Recently, during my travel to Kenya, I was walking in the streets of Nairobi, and a lady stopped me and warned me not to walk because it’s not safe for a woman to walk after sunset. Well, I was walking in a nice neighborhood and it was slightly past 7 pm. And then I thought: “hey, it’s not happening to me for the first time” (will explain later), and then another thought:”But why? Why being a female implies that I have to be extra careful and feel insecure? Who should I be scared of? Men?” Isn’t it unfair, that my gender puts an extra pressure on my traveling? Isn’t it an offense on my existence?

I’ve been living in Pakistan for the past 6 months, and what I’ve noticed here is that females do not walk much on the streets. I was told that it’s not considered right and safe for females to walk without being accompanied by a man. As I am used to decide myself when I want to (well, sounds weird) walk, I still do walk here.

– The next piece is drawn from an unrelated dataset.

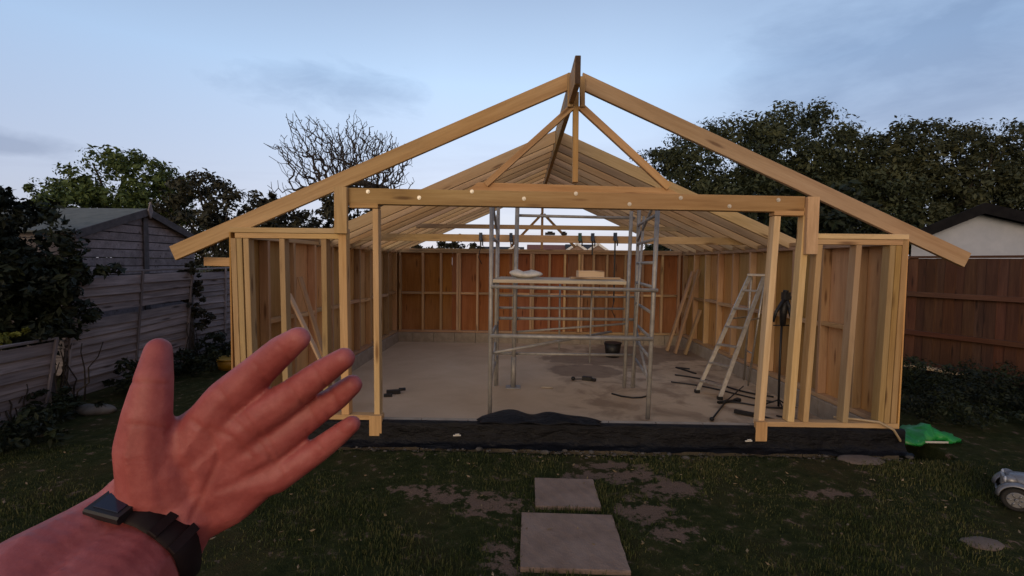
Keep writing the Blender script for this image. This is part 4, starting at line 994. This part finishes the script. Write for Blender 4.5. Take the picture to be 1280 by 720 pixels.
def bush(name, label, blobs, count, size, mat, seed, group=None, hollow=.3, flat=.8):
    cen = [b[:3] for b in blobs]; rad = [(b[3], b[3], b[3]*(b[4] if len(b) > 4 else flat)) for b in blobs]
    org = (cen[0][0], cen[0][1], 0); T = empty(name, org, label, 'bush', group)
    leaf_mesh('foliage', cen, rad, count, size, M[mat], T, org, flat, seed, hollow)
    q = MB(); rr = random.Random(seed)
    for c in cen:
        for i in range(3): q.tube(limb_path((c[0]+rr.uniform(-.1,.1), c[1]+rr.uniform(-.1,.1), 0), (c[0]+rr.uniform(-.3,.3)*blobs[0][3], c[1]+rr.uniform(-.3,.3)*blobs[0][3], c[2]*.45), .06, rr), [.010,.009,.008,.007,.006,.005], 6)
    q.build('stems', M['bark'], T)
    return T
SB = 'dark shrubs along the fences'
bush('bush', 'large black green bush overhanging the low fence at left edge', [(-6.1,.85,1.75,.75,1.0),(-5.75,.55,1.35,.55),(-6.5,.9,2.25,.5),(-6.9,.4,1.9,.8),(-5.55,1.05,1.55,.42),(-6.0,.6,.95,.75),(-6.4,.3,.8,.7),(-6.3,.2,1.5,.8),(-5.9,.95,1.1,.55),(-6.9,-.3,1.6,1.0),(-6.5,-.5,.9,.8)], 42000, .042, 'leaf_dark', 31, SB)
def undergrowth(label, blobs, count, size, mat, seed):
    cen = [b[:3] for b in blobs]; rad = [(b[3], b[3], b[3]*b[4]) for b in blobs]
    o, _ = leaf_mesh('undergrowth', cen, rad, count, size, M[mat], None, (cen[0][0], cen[0][1], 0), .7, seed, .1)
    tag(o, label, 'undergrowth', kind='stuff')
undergrowth('low dark weeds at the foot of the left fence panels', [(-5.3,1.6,.15,.42,.5),(-5.2,2.5,.15,.45,.5),(-5.2,3.4,.2,.5,.6),(-4.9,4.3,.2,.5,.6),(-5.2,.5,.12,.4,.5),(-4.9,-.3,.12,.45,.4)], 7500, .032, 'leaf_dark', 32)
undergrowth('dark low ground cover between the frame and the brown fence', [(4.3,1.0,.12,.5,.4),(5.0,1.3,.18,.6,.5),(4.0,2.0,.14,.5,.5),(4.8,2.3,.18,.6,.5),(5.6,1.9,.18,.6,.5),(5.8,.9,.18,.6,.5),(6.5,.6,.2,.6,.5),(6.3,1.5,.18,.6,.5),(5.2,.5,.10,.5,.4),(3.6,1.1,.12,.35,.5),(3.5,2.2,.15,.35,.6),(3.55,3.4,.15,.4,.6)], 30000, .02, 'leaf_dark', 36)
bush('ivy_clump', 'ragged ivy growing over the fence post between panels', [(-5.62,3.2,1.25,.20,1.7),(-5.6,3.25,.8,.22,1.6),(-5.62,3.1,1.52,.16,.8)], 1700, .035, 'leaf_brown', 33, None, .1)
bush('ivy_clump', 'yellow green sprig of leaves on top of the low fence', [(-5.42,.30,.90,.16,.5),(-5.42,.12,.90,.12,.5)], 420, .035, 'leaf_lime', 34, None, .1)
bush('ivy_clump', 'dead tangled stems and leaves left of the large fence panel', [(-5.62,.92,1.12,.16,1.0),(-5.62,1.0,1.38,.18,.8)], 700, .03, 'leaf_brown', 35, None, .1)
# ------------------------------------------------------------------ the arm and hand (one continuous body), wrist watch
def cp(px, py, c):       # a point in front of the camera position, in metres
    return CP + (CF + CR*((px-640)/604.128) + CU*((360-py)/604.128))*c
balls = []               # (centre, radius, flatten along view)
def chain(pts, flat=1.0, step=.22):
    P3 = [(cp(x, y, c), r*c/604.128) for (x, y, r, c) in pts]
    for (a, ra), (b, rb) in zip(P3[:-1], P3[1:]):
        L = (b-a).length; k = max(2, int(L/(min(ra, rb)*step)))
        for i in range(k+1):
            t = i/k; balls.append((a.lerp(b, t), ra+(rb-ra)*t, flat))
HC = .335
# fingers: knuckle, two joints and tip, all slightly curled towards the viewer
chain([(252,555,40,HC+.006),(283,501,28,HC+.002),(324,463,22.5,HC-.002),(351,439,20,HC-.008),(373,423,15.5,HC-.015)], .95)
chain([(262,575,36,HC+.006),(314,530,26,HC+.003),(368,491,20.5,HC-.001),(400,468,18.5,HC-.008),(430,448,14.5,HC-.016)], .95)
chain([(265,590,34,HC+.008),(335,557,24,HC+.008),(392,517,18.5,HC+.012),(420,497,17,HC+.009),(440,481,13.5,HC+.004)], .95)
chain([(262,612,32,HC+.010),(347,595,21,HC+.012),(396,564,16.5,HC+.012),(420,546,14.5,HC+.008),(440,530,11.5,HC+.003)], .95)
# thumb
chain([(192,615,40,HC-.004),(182,560,36,HC-.010),(184,520,29,HC-.012),(192,476,23,HC-.010),(198,438,16.5,HC-.004)], .9)
# palm
chain([(196,640,46,HC+.004),(228,575,47,HC+.004),(270,530,36,HC+.004)], .55)
chain([(212,650,44,HC+.006),(262,600,46,HC+.008),(318,552,34,HC+.006)], .55)
chain([(226,655,34,HC+.008),(285,622,36,HC+.010),(340,584,27,HC+.011)], .62)
chain([(200,640,42,HC-.002),(195,590,44,HC-.006),(205,555,36,HC-.004)], .62)
chain([(215,560,28,HC+.002),(255,525,24,HC+.003)], .5)
# wrist, forearm, upper arm
def chain3(pts, flat):
    for (a, ra), (b, rb) in zip(pts[:-1], pts[1:]):
        L = (b-a).length; k = max(2, int(L/(min(ra, rb)*.2)))
        for i in range(k+1): t = i/k; balls.append((a.lerp(b, t), ra+(rb-ra)*t, flat))
def cl(a, b, c): return CP + CR*a + CU*b + CF*c
chain([(218,646,52,HC+.004),(196,680,57,HC+.002)], .72)
chain([(185,612,40,HC),(152,650,46,HC-.004),(104,688,57,HC-.024),(34,736,70,HC-.052)], .82)
chain3([(cp(34, 736, HC-.052), 70*(HC-.052)/604.128), (cl(-.285, -.245, .10), .040)], .85)
def chain3(pts, flat):
    for (a, ra), (b, rb) in zip(pts[:-1], pts[1:]):
        L = (b-a).length; k = max(2, int(L/(min(ra, rb)*.2)))
        for i in range(k+1): t = i/k; balls.append((a.lerp(b, t), ra+(rb-ra)*t, flat))
Wp = cp(196, 680, HC+.002); El = cl(-.270, -.250, .096); Sh = cl(-.23, -.42, -.12)
chain3([(Wp, .0310), (Wp.lerp(El, .2), .039), (Wp.lerp(El, .6), .045), (El, .043)], .85)
chain3([(El, .041), (El.lerp(Sh, .5), .050), (Sh, .058)], 1.0)
bm = bmesh.new()
ico = bmesh.new(); bmesh.ops.create_icosphere(ico, subdivisions=2, radius=1.0); iv = np.array([v.co[:] for v in ico.verts]); ifc = [[v.index for v in f.verts] for f in ico.faces]; ico.free()
VV, FF = [], []; o_ = 0
cf = np.array(CF)
for (c, r, fl) in balls:
    loc = iv*r; loc = loc - np.outer(loc@cf, cf)*(1-fl)
    VV.append(loc+np.array(c)); FF += [[o_+i for i in f] for f in ifc]; o_ += len(iv)
VV = np.concatenate(VV)
origin = np.array(Sh)
me = bpy.data.meshes.new('person_tmp'); me.from_pydata((VV-origin).tolist(), [], FF)
tmp = bpy.data.objects.new('person_tmp', me); COL.objects.link(tmp)
rm = tmp.modifiers.new('remesh', 'REMESH'); rm.mode = 'VOXEL'; rm.voxel_size = .0016
sm = tmp.modifiers.new('smooth', 'SMOOTH'); sm.factor = .5; sm.iterations = 7
dg = bpy.context.evaluated_depsgraph_get(); me2 = bpy.data.meshes.new_from_object(tmp.evaluated_get(dg))
bpy.data.objects.remove(tmp)
me2.name = 'person'; me2.materials.clear(); me2.materials.append(M['skin'])
co = np.empty(len(me2.vertices)*3, dtype=np.float32); me2.vertices.foreach_get('co', co); co = co.reshape(-1, 3)
no = np.empty(len(me2.vertices)*3, dtype=np.float32); me2.vertices.foreach_get('normal', no); no = no.reshape(-1, 3)
crease = np.zeros(len(co), dtype=np.float32); push = np.zeros(len(co), dtype=np.float32)
wpos = co+origin; rel = wpos-np.array(CP); dep = rel@cf; ux = 640+604.128*(rel@np.array(CR))/np.maximum(dep, .05); uy = 360-604.128*(rel@np.array(CU))/np.maximum(dep, .05)
facing = (no@cf) < -.15
def groove(poly, wid, depth):
    global push, crease
    d = np.full(len(co), 1e9)
    for (x0_, y0_), (x1_, y1_) in zip(poly[:-1], poly[1:]):
        ex, ey = x1_-x0_, y1_-y0_; t = np.clip(((ux-x0_)*ex+(uy-y0_)*ey)/(ex*ex+ey*ey), 0, 1)
        d = np.minimum(d, np.hypot(ux-x0_-t*ex, uy-y0_-t*ey))
    g = np.exp(-(d/wid)**2)*facing*(dep > .2); push += g*depth*.6; g = g*.5; crease = np.maximum(crease, g.astype(np.float32))
groove([(238,525),(262,545),(270,580),(252,620),(238,650)], 4.5, .0016)     # thenar line
groove([(262,535),(290,548),(318,575)], 4, .0012)                         # head line
groove([(292,525),(318,548),(338,572)], 4, .0012)                         # heart line
for a, b in (((318,455),(344,490)),((347,430),(372,465)),((352,470),(380,508)),((386,450),(408,486)),((378,500),(400,530)),((406,480),(426,508)),((384,538),(404,562)),((408,516),(428,542)),((160,478),(216,480)),((272,485),(306,528)),((300,512),(326,546)),((325,538),(348,568)),((338,570),(356,598)),((160,530),(212,535))):
    groove([a, b], 2.6, .0009)
groove([(168,640),(205,660),(236,668)], 3.5, .0010)
# soft hollow in the palm
dd_ = np.hypot((ux-262)/42, (uy-578)/38); push += np.exp(-dd_**2)*facing*.0045*(dep > .2)
co2 = co - no*push[:,None]; me2.vertices.foreach_set('co', co2.ravel())
a = me2.attributes.new('crease', 'FLOAT', 'POINT'); a.data.foreach_set('value', crease)
me2.polygons.foreach_set('use_smooth', [True]*len(me2.polygons))
person = bpy.data.objects.new('person', me2); COL.objects.link(person); person.location = Sh; WORLD[person.name] = Vector(Sh)
tag(person, 'outstretched bare left arm with open palm and spread thumb, dark watch on wrist', 'person')
# watch band: follows the skin round the wrist
from mathutils.bvhtree import BVHTree
bvh = BVHTree.FromPolygons([Vector(c) for c in (co2+origin)], [tuple(p.vertices) for p in me2.polygons])
wc = cp(178, 704, .330); ax = (El-Wp).normalized(); ax = (ax + CR*(-.05)).normalized(); e1 = CF.cross(ax).normalized(); e2 = ax.cross(e1).normalized()
if e2.dot(CF) > 0: e2 = -e2              # e2 points at the viewer
if e1.dot(CR) > 0: e1 = -e1              # e1 points to the left
K = 72
def radius(t, s_):
    d = e1*math.cos(t)+e2*math.sin(t); o_ = wc+ax*s_+d*.085
    h = bvh.ray_cast(o_, -d, .085)
    return (h[0]-wc-ax*s_).length if h[0] is not None else .034
def prof(s_):
    r_ = np.array([radius(2*math.pi*i/K, s_) for i in range(K)]); r_ = np.minimum(r_, np.median(r_)*1.35)
    for _ in range(3): r_ = np.maximum(r_, (np.roll(r_, 1)+np.roll(r_, -1))/2)
    return r_
WH = .010
sl = [-WH, -WH*.85, 0, WH*.85, WH]; rads = [prof(x) for x in sl]; rmax = np.max(rads, axis=0)
def ringp(i, j, lift): t = 2*math.pi*i/K; return wc + ax*sl[j] + (e1*math.cos(t)+e2*math.sin(t))*(rmax[i % K]*.5+rads[j][i % K]*.5+lift)
m = MB(); vs, fs = [], []
lifts = [.0006, .0028, .0030, .0028, .0006]
for i in range(K):
    for j in range(5): vs.append(ringp(i, j, lifts[j]))
for i in range(K):
    for j in range(4): fs.append((i*5+j, ((i+1) % K)*5+j, ((i+1) % K)*5+j+1, i*5+j+1))
m.add(vs, fs, None, .5, True); strap = m.build('watch_strap', M['leather'], person)
def oncirc(t, lift):
    i = int(round(t/(2*math.pi)*K)) % K; return ringp(i, 2, lift)
for t, wd_, ln, nm, mt_ in ((math.pi*.33, .012, .028, 'watch_case', 'black'), (math.pi*.56, .003, .022, 'strap_keeper', 'leather'), (math.pi*.66, .003, .022, 'strap_keeper', 'leather')):
    p = oncirc(t, .004); tn = (oncirc(t+.12, 0)-oncirc(t-.12, 0)).normalized(); out = (p-wc); out = (out-ax*out.dot(ax)-tn*out.dot(tn)).normalized()
    q = MB(); q.bar(p-tn*wd_, p+tn*wd_, ln, .006 if wd_ > .01 else .003, out, .0022); cs = q.build(nm, M[mt_], strap)
    if nm == 'watch_case':
        cs2 = MB(); cs2.bar(p+out*.0032-tn*wd_*.72, p+out*.0032+tn*wd_*.72, ln*.72, .0008, out, .0003); cs2.build('watch_glass', M['watch_glass'], strap)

Though I completely understand that I should be respectful of local culture, so I do wear my kurta and dupatta when I am in public. But, recently I’ve realized that each time I walk I have these weird conversations going on in my head: “Is my kurta long enough? Am I dressed appropriate enough?” Why? Because men stare at me all the time, and by staring I mean staring: I feel like I am in the movie Inception, where people stare at you when you enter someone’s subconscious mind. I try to keep my eyes down, and I feel ashamed, shame occupies my thoughts every time I walk.

Walking in Old Lahore, Pakistan

You might say, well, this is just your imagination. But it is actually not. Women in Pakistan feel the same all the time, they usually do not walk in the streets by themselves. And it is not only in Pakistan. I remember when I was a teenager, I was afraid to pass one area on my way back home in Kazakhstan, because men working on a construction sight were always whistling and shouting something. I had to wear long skirts and walk fast to avoid this shameful interaction. At that time, I thought I was doing something wrong. I thought there was something wrong with me. But I was just a girl walking home from school.

As a woman, I have to be extra cautious and careful all the time. Given that I travel solo a lot, I had to develop a certain sense of intuition to protect myself. Stop, but why? Is it because I am a woman? But, don’t we all share the same air, the same planet? Why I have to be cautious and feel ashamed when I… walk?

Walking is the same as breathing…and as a human-being I claim my right to walk! To walk without fear and being ashamed of my femalehood!